Boy was I wrong, and I'll say that here and now in front of God and everybody.

Leach has taken TTU football places it had never been before.
The difference between "Run it up!" and "Play to the whistle" is an intangible, but Leach, I think, gets it right. Some of the pre-conference opponents who've taken whippings at Tech games in the last 8 years likely don't agree -- but he doesn't run it up ugly, the way Stoops does. (Remember: Leach was OC for Stoops, before he came to Tech.)

But my first love is WCBB, and so for me it's always going to be Coach Sharp; Spike Dykes is still Tech's winningest football coach (and you guys still got shafted when McWilliams lied and split for Austin, the year SMU got the death penalty; and we all got a dose of BOHICA when the SWC bit the dust because Arkansas bailed for the SEC).

So let Ball State and/or Boise State join a BCS conference (hard to blame them for not doing it -- the BCS fees are outrageous, and they've got smaller alumni populations to fleece than TTU has) -- but damn, realign the Big XII on sensible geography, eh? I'll swap the Big XII North OU for MU, and they can add Boise State and Ball State up there. We'll pick up Houston and Tulane (or LaTech, if Tulane's athletics do go down the drain in the wake of the hurricane cutbacks). They'll have Colorado, Nebraska, Kansas, Kansas State, and Iowa State to make patsies of, and we'll have ... Hmm. That seems a little out of balance, too. But it'd be better than having to travel so bloody far in the winter for b-ball, especially into the COLD.

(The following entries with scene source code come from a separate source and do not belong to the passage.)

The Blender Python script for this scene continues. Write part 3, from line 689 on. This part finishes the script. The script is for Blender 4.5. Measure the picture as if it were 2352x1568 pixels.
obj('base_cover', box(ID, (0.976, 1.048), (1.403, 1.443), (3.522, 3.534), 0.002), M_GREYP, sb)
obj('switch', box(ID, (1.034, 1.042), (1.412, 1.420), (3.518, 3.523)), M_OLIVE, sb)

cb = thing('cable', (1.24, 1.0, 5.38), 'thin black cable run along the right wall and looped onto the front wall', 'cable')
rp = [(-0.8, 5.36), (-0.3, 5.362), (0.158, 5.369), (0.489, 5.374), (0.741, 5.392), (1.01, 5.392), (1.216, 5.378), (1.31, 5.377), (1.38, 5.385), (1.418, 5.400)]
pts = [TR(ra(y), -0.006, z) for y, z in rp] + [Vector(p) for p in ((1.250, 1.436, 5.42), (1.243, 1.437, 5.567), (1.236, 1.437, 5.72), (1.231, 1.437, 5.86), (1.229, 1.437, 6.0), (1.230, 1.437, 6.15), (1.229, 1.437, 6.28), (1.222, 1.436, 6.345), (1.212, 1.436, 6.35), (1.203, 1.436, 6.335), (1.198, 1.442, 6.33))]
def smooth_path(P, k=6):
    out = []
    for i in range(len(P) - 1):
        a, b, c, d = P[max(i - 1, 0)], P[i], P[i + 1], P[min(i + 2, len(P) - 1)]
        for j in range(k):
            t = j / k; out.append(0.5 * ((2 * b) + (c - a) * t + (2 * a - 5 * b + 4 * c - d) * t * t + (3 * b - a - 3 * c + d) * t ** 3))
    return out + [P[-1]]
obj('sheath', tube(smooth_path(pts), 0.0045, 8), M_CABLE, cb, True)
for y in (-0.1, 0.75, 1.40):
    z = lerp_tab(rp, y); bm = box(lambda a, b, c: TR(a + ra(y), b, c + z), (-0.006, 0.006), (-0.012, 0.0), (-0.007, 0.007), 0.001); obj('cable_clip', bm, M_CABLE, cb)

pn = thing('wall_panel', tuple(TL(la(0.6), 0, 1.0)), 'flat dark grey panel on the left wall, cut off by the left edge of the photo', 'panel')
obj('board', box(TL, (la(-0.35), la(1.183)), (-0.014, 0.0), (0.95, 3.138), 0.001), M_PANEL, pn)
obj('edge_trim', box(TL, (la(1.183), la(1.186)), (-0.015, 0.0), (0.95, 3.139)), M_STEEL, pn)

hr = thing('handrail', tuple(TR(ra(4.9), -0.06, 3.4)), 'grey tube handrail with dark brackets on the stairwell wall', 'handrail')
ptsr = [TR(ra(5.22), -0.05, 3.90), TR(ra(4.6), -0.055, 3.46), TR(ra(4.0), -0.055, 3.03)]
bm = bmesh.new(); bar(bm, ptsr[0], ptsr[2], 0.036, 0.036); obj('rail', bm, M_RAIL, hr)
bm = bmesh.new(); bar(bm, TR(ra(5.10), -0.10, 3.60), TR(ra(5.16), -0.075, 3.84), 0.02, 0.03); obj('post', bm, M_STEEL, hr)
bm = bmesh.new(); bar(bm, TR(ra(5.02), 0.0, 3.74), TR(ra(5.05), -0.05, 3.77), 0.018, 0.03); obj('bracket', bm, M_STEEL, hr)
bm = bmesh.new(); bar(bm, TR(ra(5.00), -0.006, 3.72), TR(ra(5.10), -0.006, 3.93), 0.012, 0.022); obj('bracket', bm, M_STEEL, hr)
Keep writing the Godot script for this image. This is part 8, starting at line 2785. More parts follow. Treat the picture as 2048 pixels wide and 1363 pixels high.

I was right about Knight, though.


We can admit that we’re killers … but we’re not going to kill today. That’s all it takes! Knowing that we’re not going to kill today! ~ Captain James T. Kirk, Stardate 3193.0
1 John 4:18

My Vote

My vote is for Shonn Greene of the University of Iowa. I know nobody knows who he is, but he is beyond good. We will probably lose him to the NFL before his time is up.

http://bleacherreport.com/articles/84356...

Greene has been over a hundred yards rushing every game. In those 11 games Greene is averaging 144.1 yards a game and has punched the ball into the end zone 15 times.